Special emphasis on fall protections
The citations came as the result of an OSHA inspector noticing the hazards by happenstance.
"An OSHA compliance officer who was passing by this job site observed employees working on the second and third floors of this building without any visible fall protection, a situation which exposed these workers to potentially fatal falls," May says. "In line with OSHA’s special emphasis program on fall protection, an inspection was opened immediately and these citations and fines are the result of that inspection."
OSHA’s inspection found employees of both contractors exposed to a variety of fall hazards, in particular, potential falls of up to 50 feet through unguarded exterior wall openings on the second through fifth floors of the building.

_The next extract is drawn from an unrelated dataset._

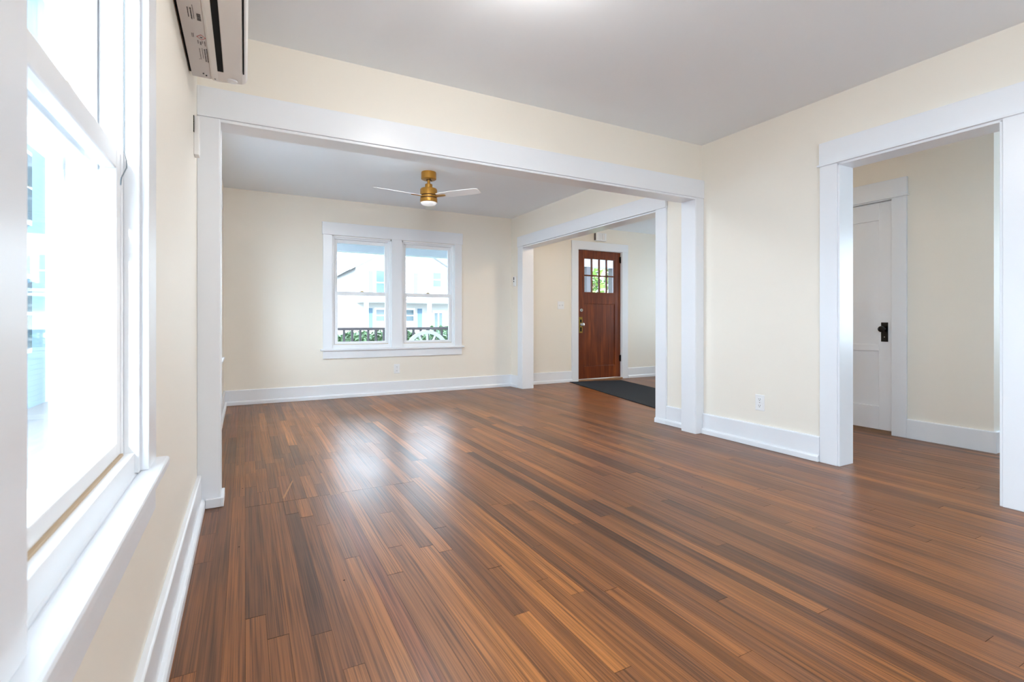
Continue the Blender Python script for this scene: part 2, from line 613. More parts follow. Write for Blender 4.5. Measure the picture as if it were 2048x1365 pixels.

Workers for Exterior Designs also were exposed to additional hazards involving the erection and use of scaffolding, including employees erecting scaffolding without fall protection; an employee working in an aerial lift without fall protection; employees accessing the building’s third floor by jumping from the scissors lift through a wall opening; improperly installed scaffolding support posts; employees not adequately trained nor knowledgeable about scaffold erection; and scaffold erection not supervised by a competent person.
Spot inspections used to reduce falls
Noting that 28 New England workers fell to their deaths on the job in 1998, May explained that OSHA is seeking to reduce that number through a New England-wide special emphasis program that combines employer education with active enforcement. One element of that program includes unannounced spot inspections when OSHA inspectors observe employees working more than 10 feet above the next lower level without any apparent fall protection.
"So far this year, New Hampshire has been spared any fatal workplace falls, but employer and worker alike cannot and should not be lulled into a false sense of security because of that," he says. "Fall prevention is not a product of good fortune. Rather, it’s the result of knowing, providing, and utilizing clear, basic and required worker safeguards."
Exterior Designs faces a total of $33,900 in proposed penalties for nine alleged serious violations. The company previously had been cited by OSHA for substantially similar violations in citations issued April 6, 1998, following an inspection at a Portsmouth, NH, work site.
Airtight faces $6,000 in proposed penalties for four alleged serious violation.